中国当局が盲目の人権活動家、陳光誠氏(40)の米国留学を認めた。事実上の亡命承認とみてもいいだろう。なぜ、これほどスピーディに陳氏の希望を受け入れ、出国を認めたのか。

 2月の習近平中国国家副主席訪米と5月の米中戦略経済対話という重要行事を挟んで、前重慶市トップ、薄熙来氏失脚に絡む王立軍元同市副市長の米総領事館駆け込み事件、そして米大使館による陳氏の保護と難問が続いた。

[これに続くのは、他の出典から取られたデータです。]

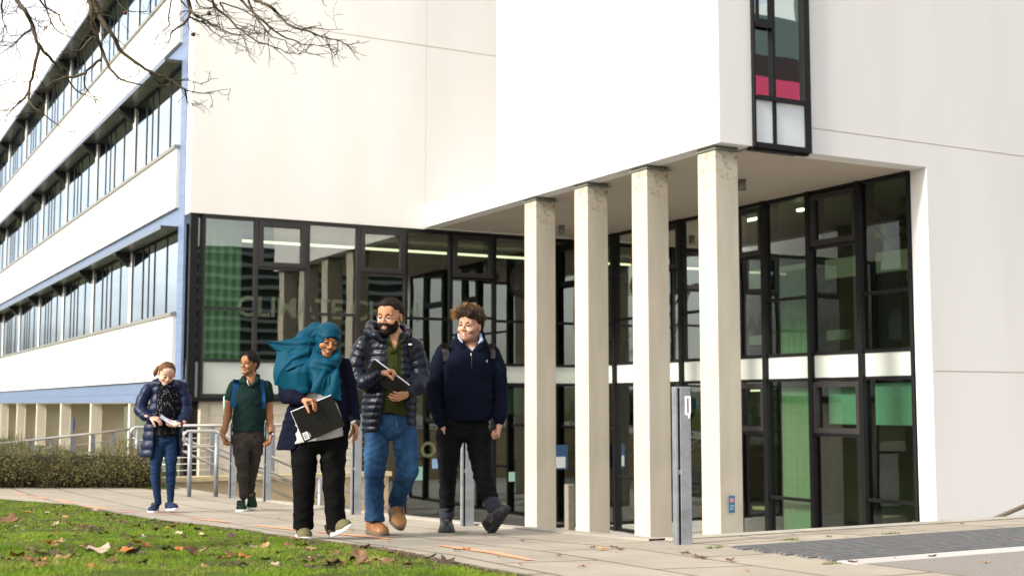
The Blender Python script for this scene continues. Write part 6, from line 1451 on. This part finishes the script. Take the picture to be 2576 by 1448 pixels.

 両事件とも、明らかに中国公安当局の大失態であり、米国は「政治的ダイナマイトに相当する」(ワシントン・ポスト紙)情報を得た。だが、オバマ米政権は中国の失態に付け込んで情報をリークするような手法を使わなかった。それに対して中国は、善意を示した可能性がある。

 王氏は成都の米総領事館に駆け込んだ際、薄氏夫妻の英国人実業家ニール・ヘイウッド氏殺害への関与を示す文書を携行していたと伝えられ、米総領事館員3人が王氏をデブリーフィングした。その内容は米情報コミュニティ内でシェアされたとみられる。

 陳氏は自宅軟禁されていた山東省臨沂市東師古村の家から脱出、民主化運動支援グループの助けを得て当局の監視の目をかいくぐり約550キロ離れた北京で米当局者と接触、大使館施設に入った。この間、中国側は監視網の穴や抜け道など重大な欠点を晒した。